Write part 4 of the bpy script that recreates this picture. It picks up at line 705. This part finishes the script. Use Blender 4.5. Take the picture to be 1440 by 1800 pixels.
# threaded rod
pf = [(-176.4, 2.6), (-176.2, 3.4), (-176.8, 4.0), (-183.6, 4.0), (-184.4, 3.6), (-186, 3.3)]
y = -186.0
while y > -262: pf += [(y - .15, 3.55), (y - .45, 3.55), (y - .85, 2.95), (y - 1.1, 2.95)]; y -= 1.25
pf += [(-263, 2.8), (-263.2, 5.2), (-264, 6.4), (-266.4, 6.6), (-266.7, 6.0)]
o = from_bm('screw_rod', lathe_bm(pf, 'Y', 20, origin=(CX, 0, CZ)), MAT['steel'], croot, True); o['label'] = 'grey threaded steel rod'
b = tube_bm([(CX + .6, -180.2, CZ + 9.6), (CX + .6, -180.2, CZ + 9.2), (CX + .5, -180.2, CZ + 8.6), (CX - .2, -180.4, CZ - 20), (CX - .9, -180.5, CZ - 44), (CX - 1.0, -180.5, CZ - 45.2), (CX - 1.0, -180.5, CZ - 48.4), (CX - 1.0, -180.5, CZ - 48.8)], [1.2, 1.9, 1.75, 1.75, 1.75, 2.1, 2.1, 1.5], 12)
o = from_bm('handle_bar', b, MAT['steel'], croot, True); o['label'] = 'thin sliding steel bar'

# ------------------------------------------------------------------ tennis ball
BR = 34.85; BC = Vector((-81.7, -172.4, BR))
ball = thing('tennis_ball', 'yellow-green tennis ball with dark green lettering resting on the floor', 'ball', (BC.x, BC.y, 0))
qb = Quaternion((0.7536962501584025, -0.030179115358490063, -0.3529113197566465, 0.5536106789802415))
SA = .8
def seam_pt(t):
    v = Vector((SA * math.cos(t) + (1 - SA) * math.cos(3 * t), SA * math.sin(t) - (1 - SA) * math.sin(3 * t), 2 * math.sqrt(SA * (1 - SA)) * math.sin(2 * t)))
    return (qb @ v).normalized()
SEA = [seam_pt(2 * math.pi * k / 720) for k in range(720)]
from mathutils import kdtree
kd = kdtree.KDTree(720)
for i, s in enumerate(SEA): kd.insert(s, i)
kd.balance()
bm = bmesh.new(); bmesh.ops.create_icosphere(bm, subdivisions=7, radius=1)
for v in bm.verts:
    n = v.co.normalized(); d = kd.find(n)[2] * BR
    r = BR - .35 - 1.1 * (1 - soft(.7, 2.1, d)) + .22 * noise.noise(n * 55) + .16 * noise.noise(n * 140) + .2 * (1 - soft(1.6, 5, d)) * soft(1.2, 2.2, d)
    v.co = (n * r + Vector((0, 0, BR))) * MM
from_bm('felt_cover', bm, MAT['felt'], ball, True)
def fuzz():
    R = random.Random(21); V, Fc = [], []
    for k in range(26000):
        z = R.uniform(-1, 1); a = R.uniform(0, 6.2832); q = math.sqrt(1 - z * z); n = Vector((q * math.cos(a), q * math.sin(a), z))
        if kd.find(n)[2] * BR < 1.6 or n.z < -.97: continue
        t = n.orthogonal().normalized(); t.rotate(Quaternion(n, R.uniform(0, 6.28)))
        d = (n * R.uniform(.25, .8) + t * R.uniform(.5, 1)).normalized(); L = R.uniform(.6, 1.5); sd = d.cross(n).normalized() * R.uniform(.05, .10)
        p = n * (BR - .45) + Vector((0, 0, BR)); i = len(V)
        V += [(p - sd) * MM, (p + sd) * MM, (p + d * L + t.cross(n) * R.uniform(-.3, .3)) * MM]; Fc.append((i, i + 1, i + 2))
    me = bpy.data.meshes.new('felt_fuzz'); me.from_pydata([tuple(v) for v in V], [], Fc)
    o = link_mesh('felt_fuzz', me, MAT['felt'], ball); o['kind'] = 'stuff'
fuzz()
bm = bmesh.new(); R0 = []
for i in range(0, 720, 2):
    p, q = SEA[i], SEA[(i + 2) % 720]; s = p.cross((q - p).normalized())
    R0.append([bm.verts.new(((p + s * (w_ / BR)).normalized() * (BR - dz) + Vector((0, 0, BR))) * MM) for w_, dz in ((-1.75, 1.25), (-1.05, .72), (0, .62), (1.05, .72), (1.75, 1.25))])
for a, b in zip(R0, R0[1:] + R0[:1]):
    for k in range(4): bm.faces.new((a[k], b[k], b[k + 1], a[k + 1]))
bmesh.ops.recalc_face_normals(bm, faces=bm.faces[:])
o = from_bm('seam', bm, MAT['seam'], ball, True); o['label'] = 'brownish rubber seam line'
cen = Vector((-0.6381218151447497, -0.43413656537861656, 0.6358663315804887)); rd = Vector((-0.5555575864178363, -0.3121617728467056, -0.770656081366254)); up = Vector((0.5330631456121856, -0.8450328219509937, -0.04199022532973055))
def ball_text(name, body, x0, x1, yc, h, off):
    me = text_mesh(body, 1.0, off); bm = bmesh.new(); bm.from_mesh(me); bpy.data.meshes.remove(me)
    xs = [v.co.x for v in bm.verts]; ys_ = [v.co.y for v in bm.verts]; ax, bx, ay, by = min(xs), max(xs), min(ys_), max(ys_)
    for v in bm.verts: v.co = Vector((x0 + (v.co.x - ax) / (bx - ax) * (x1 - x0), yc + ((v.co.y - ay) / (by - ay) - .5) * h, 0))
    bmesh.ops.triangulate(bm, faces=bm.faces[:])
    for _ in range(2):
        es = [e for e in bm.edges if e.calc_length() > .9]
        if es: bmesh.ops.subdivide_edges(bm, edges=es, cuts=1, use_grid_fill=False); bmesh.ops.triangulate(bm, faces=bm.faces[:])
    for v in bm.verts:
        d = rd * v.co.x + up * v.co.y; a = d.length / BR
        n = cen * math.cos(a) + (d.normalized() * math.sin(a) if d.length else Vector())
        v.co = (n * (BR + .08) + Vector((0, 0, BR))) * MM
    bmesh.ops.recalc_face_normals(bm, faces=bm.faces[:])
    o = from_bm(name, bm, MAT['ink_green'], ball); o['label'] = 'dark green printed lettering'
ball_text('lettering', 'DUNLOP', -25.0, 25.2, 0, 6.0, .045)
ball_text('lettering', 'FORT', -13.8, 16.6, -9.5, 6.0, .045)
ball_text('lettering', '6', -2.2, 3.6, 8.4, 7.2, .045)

========================

#### GIVEN EXERCISE
From the listing above, extract every line exactly as it stands.

#### PROBLEM SOLUTION
Write part 4 of the bpy script that recreates this picture. It picks up at line 705. This part finishes the script. Use Blender 4.5. Take the picture to be 1440 by 1800 pixels.
# threaded rod
pf = [(-176.4, 2.6), (-176.2, 3.4), (-176.8, 4.0), (-183.6, 4.0), (-184.4, 3.6), (-186, 3.3)]
y = -186.0
while y > -262: pf += [(y - .15, 3.55), (y - .45, 3.55), (y - .85, 2.95), (y - 1.1, 2.95)]; y -= 1.25
pf += [(-263, 2.8), (-263.2, 5.2), (-264, 6.4), (-266.4, 6.6), (-266.7, 6.0)]
o = from_bm('screw_rod', lathe_bm(pf, 'Y', 20, origin=(CX, 0, CZ)), MAT['steel'], croot, True); o['label'] = 'grey threaded steel rod'
b = tube_bm([(CX + .6, -180.2, CZ + 9.6), (CX + .6, -180.2, CZ + 9.2), (CX + .5, -180.2, CZ + 8.6), (CX - .2, -180.4, CZ - 20), (CX - .9, -180.5, CZ - 44), (CX - 1.0, -180.5, CZ - 45.2), (CX - 1.0, -180.5, CZ - 48.4), (CX - 1.0, -180.5, CZ - 48.8)], [1.2, 1.9, 1.75, 1.75, 1.75, 2.1, 2.1, 1.5], 12)
o = from_bm('handle_bar', b, MAT['steel'], croot, True); o['label'] = 'thin sliding steel bar'

# ------------------------------------------------------------------ tennis ball
BR = 34.85; BC = Vector((-81.7, -172.4, BR))
ball = thing('tennis_ball', 'yellow-green tennis ball with dark green lettering resting on the floor', 'ball', (BC.x, BC.y, 0))
qb = Quaternion((0.7536962501584025, -0.030179115358490063, -0.3529113197566465, 0.5536106789802415))
SA = .8
def seam_pt(t):
    v = Vector((SA * math.cos(t) + (1 - SA) * math.cos(3 * t), SA * math.sin(t) - (1 - SA) * math.sin(3 * t), 2 * math.sqrt(SA * (1 - SA)) * math.sin(2 * t)))
    return (qb @ v).normalized()
SEA = [seam_pt(2 * math.pi * k / 720) for k in range(720)]
from mathutils import kdtree
kd = kdtree.KDTree(720)
for i, s in enumerate(SEA): kd.insert(s, i)
kd.balance()
bm = bmesh.new(); bmesh.ops.create_icosphere(bm, subdivisions=7, radius=1)
for v in bm.verts:
    n = v.co.normalized(); d = kd.find(n)[2] * BR
    r = BR - .35 - 1.1 * (1 - soft(.7, 2.1, d)) + .22 * noise.noise(n * 55) + .16 * noise.noise(n * 140) + .2 * (1 - soft(1.6, 5, d)) * soft(1.2, 2.2, d)
    v.co = (n * r + Vector((0, 0, BR))) * MM
from_bm('felt_cover', bm, MAT['felt'], ball, True)
def fuzz():
    R = random.Random(21); V, Fc = [], []
    for k in range(26000):
        z = R.uniform(-1, 1); a = R.uniform(0, 6.2832); q = math.sqrt(1 - z * z); n = Vector((q * math.cos(a), q * math.sin(a), z))
        if kd.find(n)[2] * BR < 1.6 or n.z < -.97: continue
        t = n.orthogonal().normalized(); t.rotate(Quaternion(n, R.uniform(0, 6.28)))
        d = (n * R.uniform(.25, .8) + t * R.uniform(.5, 1)).normalized(); L = R.uniform(.6, 1.5); sd = d.cross(n).normalized() * R.uniform(.05, .10)
        p = n * (BR - .45) + Vector((0, 0, BR)); i = len(V)
        V += [(p - sd) * MM, (p + sd) * MM, (p + d * L + t.cross(n) * R.uniform(-.3, .3)) * MM]; Fc.append((i, i + 1, i + 2))
    me = bpy.data.meshes.new('felt_fuzz'); me.from_pydata([tuple(v) for v in V], [], Fc)
    o = link_mesh('felt_fuzz', me, MAT['felt'], ball); o['kind'] = 'stuff'
fuzz()
bm = bmesh.new(); R0 = []
for i in range(0, 720, 2):
    p, q = SEA[i], SEA[(i + 2) % 720]; s = p.cross((q - p).normalized())
    R0.append([bm.verts.new(((p + s * (w_ / BR)).normalized() * (BR - dz) + Vector((0, 0, BR))) * MM) for w_, dz in ((-1.75, 1.25), (-1.05, .72), (0, .62), (1.05, .72), (1.75, 1.25))])
for a, b in zip(R0, R0[1:] + R0[:1]):
    for k in range(4): bm.faces.new((a[k], b[k], b[k + 1], a[k + 1]))
bmesh.ops.recalc_face_normals(bm, faces=bm.faces[:])
o = from_bm('seam', bm, MAT['seam'], ball, True); o['label'] = 'brownish rubber seam line'
cen = Vector((-0.6381218151447497, -0.43413656537861656, 0.6358663315804887)); rd = Vector((-0.5555575864178363, -0.3121617728467056, -0.770656081366254)); up = Vector((0.5330631456121856, -0.8450328219509937, -0.04199022532973055))
def ball_text(name, body, x0, x1, yc, h, off):
    me = text_mesh(body, 1.0, off); bm = bmesh.new(); bm.from_mesh(me); bpy.data.meshes.remove(me)
    xs = [v.co.x for v in bm.verts]; ys_ = [v.co.y for v in bm.verts]; ax, bx, ay, by = min(xs), max(xs), min(ys_), max(ys_)
    for v in bm.verts: v.co = Vector((x0 + (v.co.x - ax) / (bx - ax) * (x1 - x0), yc + ((v.co.y - ay) / (by - ay) - .5) * h, 0))
    bmesh.ops.triangulate(bm, faces=bm.faces[:])
    for _ in range(2):
        es = [e for e in bm.edges if e.calc_length() > .9]
        if es: bmesh.ops.subdivide_edges(bm, edges=es, cuts=1, use_grid_fill=False); bmesh.ops.triangulate(bm, faces=bm.faces[:])
    for v in bm.verts:
        d = rd * v.co.x + up * v.co.y; a = d.length / BR
        n = cen * math.cos(a) + (d.normalized() * math.sin(a) if d.length else Vector())
        v.co = (n * (BR + .08) + Vector((0, 0, BR))) * MM
    bmesh.ops.recalc_face_normals(bm, faces=bm.faces[:])
    o = from_bm(name, bm, MAT['ink_green'], ball); o['label'] = 'dark green printed lettering'
ball_text('lettering', 'DUNLOP', -25.0, 25.2, 0, 6.0, .045)
ball_text('lettering', 'FORT', -13.8, 16.6, -9.5, 6.0, .045)
ball_text('lettering', '6', -2.2, 3.6, 8.4, 7.2, .045)